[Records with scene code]
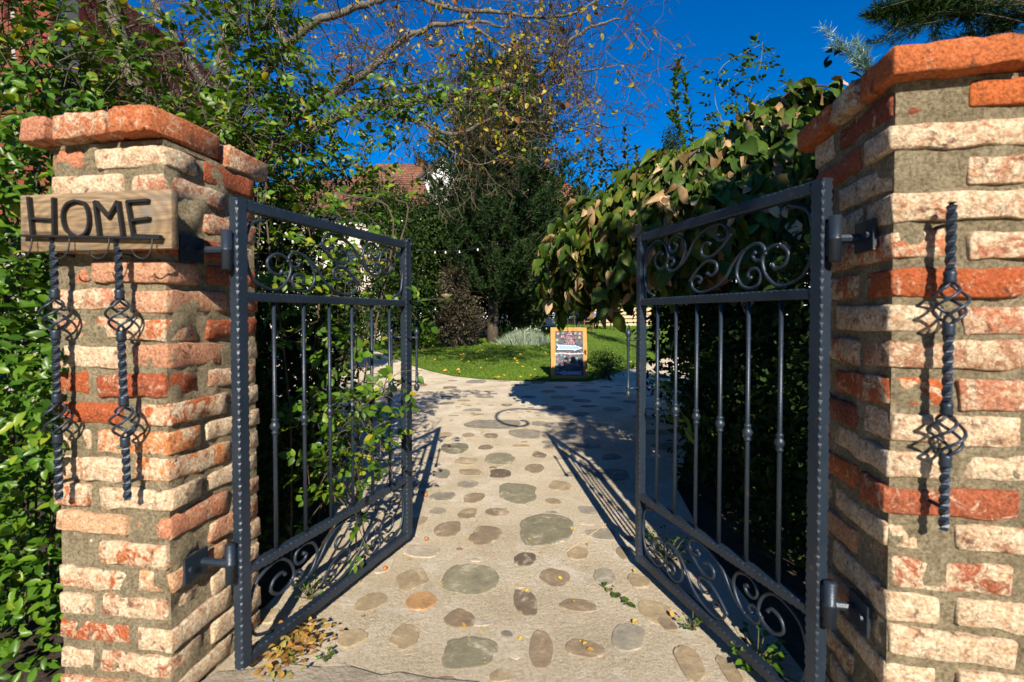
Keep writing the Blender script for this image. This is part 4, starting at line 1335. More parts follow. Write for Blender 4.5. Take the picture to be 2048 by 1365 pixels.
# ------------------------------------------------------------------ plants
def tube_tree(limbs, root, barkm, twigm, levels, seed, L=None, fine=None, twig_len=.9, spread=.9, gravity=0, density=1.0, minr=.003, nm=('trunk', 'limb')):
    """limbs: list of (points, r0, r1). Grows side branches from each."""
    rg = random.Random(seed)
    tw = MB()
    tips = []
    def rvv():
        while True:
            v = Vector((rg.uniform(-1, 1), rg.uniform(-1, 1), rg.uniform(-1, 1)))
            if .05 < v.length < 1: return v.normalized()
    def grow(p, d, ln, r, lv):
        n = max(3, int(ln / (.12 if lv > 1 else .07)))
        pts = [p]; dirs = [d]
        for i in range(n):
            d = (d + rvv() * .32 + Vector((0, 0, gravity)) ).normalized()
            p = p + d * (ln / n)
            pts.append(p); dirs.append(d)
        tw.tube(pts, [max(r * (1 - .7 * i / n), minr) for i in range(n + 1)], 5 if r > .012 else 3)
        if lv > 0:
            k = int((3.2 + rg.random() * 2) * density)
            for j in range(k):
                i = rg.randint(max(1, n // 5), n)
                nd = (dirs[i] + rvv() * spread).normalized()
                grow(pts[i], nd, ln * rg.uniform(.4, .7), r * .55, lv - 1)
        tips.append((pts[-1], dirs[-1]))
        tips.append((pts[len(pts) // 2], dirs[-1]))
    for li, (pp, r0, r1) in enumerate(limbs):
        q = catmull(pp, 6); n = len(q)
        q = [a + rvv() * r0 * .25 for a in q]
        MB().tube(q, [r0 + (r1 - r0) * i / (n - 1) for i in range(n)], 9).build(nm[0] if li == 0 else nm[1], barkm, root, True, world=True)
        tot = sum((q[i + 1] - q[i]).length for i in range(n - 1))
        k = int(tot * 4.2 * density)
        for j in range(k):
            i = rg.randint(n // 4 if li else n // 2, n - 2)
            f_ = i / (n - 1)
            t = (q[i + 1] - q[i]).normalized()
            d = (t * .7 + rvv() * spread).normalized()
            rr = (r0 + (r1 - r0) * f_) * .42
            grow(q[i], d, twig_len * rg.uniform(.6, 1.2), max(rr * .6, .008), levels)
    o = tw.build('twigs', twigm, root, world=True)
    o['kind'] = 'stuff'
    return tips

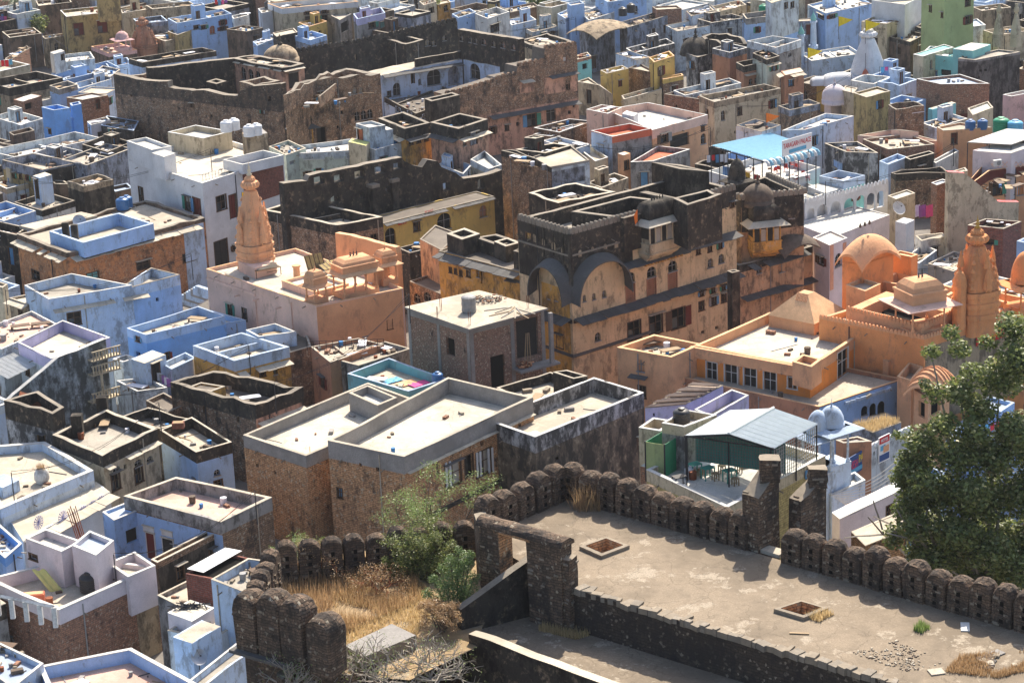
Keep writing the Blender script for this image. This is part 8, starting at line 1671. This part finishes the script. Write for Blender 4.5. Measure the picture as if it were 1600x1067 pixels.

Given request |
Reproduce each line of the records exactly, and omit every picture.

Right answer |
Keep writing the Blender script for this image. This is part 4, starting at line 1335. More parts follow. Write for Blender 4.5. Take the picture to be 2048 by 1365 pixels.
# ------------------------------------------------------------------ plants
def tube_tree(limbs, root, barkm, twigm, levels, seed, L=None, fine=None, twig_len=.9, spread=.9, gravity=0, density=1.0, minr=.003, nm=('trunk', 'limb')):
    """limbs: list of (points, r0, r1). Grows side branches from each."""
    rg = random.Random(seed)
    tw = MB()
    tips = []
    def rvv():
        while True:
            v = Vector((rg.uniform(-1, 1), rg.uniform(-1, 1), rg.uniform(-1, 1)))
            if .05 < v.length < 1: return v.normalized()
    def grow(p, d, ln, r, lv):
        n = max(3, int(ln / (.12 if lv > 1 else .07)))
        pts = [p]; dirs = [d]
        for i in range(n):
            d = (d + rvv() * .32 + Vector((0, 0, gravity)) ).normalized()
            p = p + d * (ln / n)
            pts.append(p); dirs.append(d)
        tw.tube(pts, [max(r * (1 - .7 * i / n), minr) for i in range(n + 1)], 5 if r > .012 else 3)
        if lv > 0:
            k = int((3.2 + rg.random() * 2) * density)
            for j in range(k):
                i = rg.randint(max(1, n // 5), n)
                nd = (dirs[i] + rvv() * spread).normalized()
                grow(pts[i], nd, ln * rg.uniform(.4, .7), r * .55, lv - 1)
        tips.append((pts[-1], dirs[-1]))
        tips.append((pts[len(pts) // 2], dirs[-1]))
    for li, (pp, r0, r1) in enumerate(limbs):
        q = catmull(pp, 6); n = len(q)
        q = [a + rvv() * r0 * .25 for a in q]
        MB().tube(q, [r0 + (r1 - r0) * i / (n - 1) for i in range(n)], 9).build(nm[0] if li == 0 else nm[1], barkm, root, True, world=True)
        tot = sum((q[i + 1] - q[i]).length for i in range(n - 1))
        k = int(tot * 4.2 * density)
        for j in range(k):
            i = rg.randint(n // 4 if li else n // 2, n - 2)
            f_ = i / (n - 1)
            t = (q[i + 1] - q[i]).normalized()
            d = (t * .7 + rvv() * spread).normalized()
            rr = (r0 + (r1 - r0) * f_) * .42
            grow(q[i], d, twig_len * rg.uniform(.6, 1.2), max(rr * .6, .008), levels)
    o = tw.build('twigs', twigm, root, world=True)
    o['kind'] = 'stuff'
    return tips

Keep writing the Blender script for this image. This is part 8, starting at line 1671. This part finishes the script. Write for Blender 4.5. Measure the picture as if it were 1600x1067 pixels.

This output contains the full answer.